Weekend Reads

For the profit and pleasure of subscribers, here's a few longer reads on economic, social and political matters for the weekend.

Adam Davidson examines Donald Trump's views on interest rates and the Federal Reserve in this piece for the New Yorker. Trump's views are incoherent and dangerous, while his advisers have called for a return to the gold standard and the abolition of the Federal Reserve.

"What would a President Trump’s monetary policy be? Judging by his words and the people with whom he surrounds himself, the options appear to range from fringe kookiness and ignorance all the way to nihilistic collapse," Davidson concludes.

By the way, Nate Silver's excellent 538.com currently sees a 40% chance that Trump will win in November. Duck, cover and hold.

Mike Konczal has written a nice summary at Vox of a new set of liberal economic policies that Hillary Clinton is moving towards.

Heard of Aladdin? It's Blackrock's data-mining risk analysis platform and it's one of the most important tools used now in global financial markets. This New York Times piece on Blackrock is a useful insight into who jumped in to the role that the mega-banks exited during the GFC. And, as John Carney suggested here, Aladdin looks a lot like Skynet, as this Blackrock video suggests.

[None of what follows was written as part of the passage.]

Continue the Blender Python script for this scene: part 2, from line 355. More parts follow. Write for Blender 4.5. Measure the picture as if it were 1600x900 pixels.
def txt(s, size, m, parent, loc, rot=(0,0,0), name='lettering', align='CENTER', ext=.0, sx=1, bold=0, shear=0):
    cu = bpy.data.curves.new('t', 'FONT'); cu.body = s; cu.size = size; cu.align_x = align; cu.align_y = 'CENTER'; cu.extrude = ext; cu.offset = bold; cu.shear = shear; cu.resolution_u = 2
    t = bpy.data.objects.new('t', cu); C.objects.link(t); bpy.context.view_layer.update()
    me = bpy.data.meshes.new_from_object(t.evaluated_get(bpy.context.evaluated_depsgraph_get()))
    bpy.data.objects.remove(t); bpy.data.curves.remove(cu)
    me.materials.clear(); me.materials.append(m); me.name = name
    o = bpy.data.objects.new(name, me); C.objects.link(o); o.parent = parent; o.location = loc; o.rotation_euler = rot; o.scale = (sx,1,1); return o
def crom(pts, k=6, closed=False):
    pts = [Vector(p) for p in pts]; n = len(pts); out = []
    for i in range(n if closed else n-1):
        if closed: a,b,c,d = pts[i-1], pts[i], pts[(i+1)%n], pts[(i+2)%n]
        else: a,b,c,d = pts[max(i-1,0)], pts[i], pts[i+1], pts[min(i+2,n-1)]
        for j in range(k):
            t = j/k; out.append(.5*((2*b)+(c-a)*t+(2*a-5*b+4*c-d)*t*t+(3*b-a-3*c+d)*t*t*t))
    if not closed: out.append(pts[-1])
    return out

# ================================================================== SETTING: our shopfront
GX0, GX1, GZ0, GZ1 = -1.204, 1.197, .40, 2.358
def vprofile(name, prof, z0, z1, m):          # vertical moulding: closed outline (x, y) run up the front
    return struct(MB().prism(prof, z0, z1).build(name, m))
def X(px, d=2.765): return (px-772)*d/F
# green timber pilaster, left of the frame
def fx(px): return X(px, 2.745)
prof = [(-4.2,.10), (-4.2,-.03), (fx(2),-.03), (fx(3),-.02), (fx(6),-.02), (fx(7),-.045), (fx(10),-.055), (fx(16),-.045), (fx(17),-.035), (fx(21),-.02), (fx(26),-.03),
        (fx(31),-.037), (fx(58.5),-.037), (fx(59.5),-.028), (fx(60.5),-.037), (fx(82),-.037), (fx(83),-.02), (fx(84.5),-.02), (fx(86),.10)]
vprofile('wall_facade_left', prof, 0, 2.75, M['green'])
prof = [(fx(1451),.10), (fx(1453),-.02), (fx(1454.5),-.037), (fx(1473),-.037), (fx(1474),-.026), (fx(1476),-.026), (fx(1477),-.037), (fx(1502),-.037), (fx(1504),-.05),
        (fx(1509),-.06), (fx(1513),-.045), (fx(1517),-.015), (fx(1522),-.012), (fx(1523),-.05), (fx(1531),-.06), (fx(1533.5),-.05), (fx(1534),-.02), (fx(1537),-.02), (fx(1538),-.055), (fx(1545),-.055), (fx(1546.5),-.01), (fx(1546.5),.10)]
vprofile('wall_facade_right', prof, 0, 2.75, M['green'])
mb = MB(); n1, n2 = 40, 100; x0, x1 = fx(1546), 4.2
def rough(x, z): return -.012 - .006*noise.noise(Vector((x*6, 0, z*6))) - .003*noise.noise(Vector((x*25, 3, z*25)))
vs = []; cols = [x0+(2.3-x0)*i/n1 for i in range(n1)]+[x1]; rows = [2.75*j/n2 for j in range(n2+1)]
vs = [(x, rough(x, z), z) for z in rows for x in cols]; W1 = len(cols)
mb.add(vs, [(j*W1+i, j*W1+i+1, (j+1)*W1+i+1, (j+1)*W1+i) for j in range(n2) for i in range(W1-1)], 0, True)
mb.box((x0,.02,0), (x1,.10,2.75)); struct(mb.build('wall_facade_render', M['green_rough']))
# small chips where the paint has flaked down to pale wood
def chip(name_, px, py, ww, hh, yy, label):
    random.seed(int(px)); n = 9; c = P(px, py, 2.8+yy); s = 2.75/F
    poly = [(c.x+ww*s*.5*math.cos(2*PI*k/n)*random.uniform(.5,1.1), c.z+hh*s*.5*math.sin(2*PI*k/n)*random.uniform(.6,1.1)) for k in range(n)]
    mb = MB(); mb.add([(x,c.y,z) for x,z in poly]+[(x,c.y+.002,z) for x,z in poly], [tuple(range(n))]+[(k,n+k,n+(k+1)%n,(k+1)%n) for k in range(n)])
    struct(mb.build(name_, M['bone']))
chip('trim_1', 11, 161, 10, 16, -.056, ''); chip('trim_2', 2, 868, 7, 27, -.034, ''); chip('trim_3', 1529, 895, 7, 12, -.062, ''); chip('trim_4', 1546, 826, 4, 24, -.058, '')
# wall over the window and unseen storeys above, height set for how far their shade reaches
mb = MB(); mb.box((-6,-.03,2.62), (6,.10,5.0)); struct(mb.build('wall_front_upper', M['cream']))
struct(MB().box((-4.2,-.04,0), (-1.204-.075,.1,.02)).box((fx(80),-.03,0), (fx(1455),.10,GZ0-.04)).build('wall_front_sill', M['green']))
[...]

One of the big risks for the global economy is some sort of debt crisis in China, potentially caused by corporates and or households taking on too much debt to fund a new real estate building and house price bubble. Andrew Browne has written a great piece for the WSJ on the startling growth in debt there in recent years.

"Over the past 12 months, China added more domestic credit than in 2009, when authorities engineered one of the greatest bouts of stimulus spending in history to rescue the economy as exports wilted during the global financial crisis," Browne writes. He concludes: "The multiyear boom surpasses even America’s excesses in the run-up to that crisis, and the biggest question hanging over the economy is how it will end. Because end it must."

“I sometimes joke that we’re in financial Star Trek,” says Rodney Jones, the Beijing-based principal of Wigram Capital Advisors. “We’ve left the solar system behind.”

And if you think the debt is on another planet, have a look at China's house prices. CNBC reports house prices in Shenzen have risen 76% since April last year and are now worth 70 times (correct that's 70 not 17) income.

The Bank for International Settlements, which was one of the rare groups to warn of the GFC, is particularly worried about the growth of corporate debt in China, as the Guardian reports here.

Bloomberg also has a good piece on China's growing property bubble. Here's a flavour:

“The more immediate risk of a sudden and steep downturn in the economy comes from the threatened bursting of the property market bubble,” Pauline Loong, managing director at research firm Asia-analytica in Hong Kong, wrote in a Sept. 14 report. “And bubble it is. The real question for investors is when and what will pop the bubble?”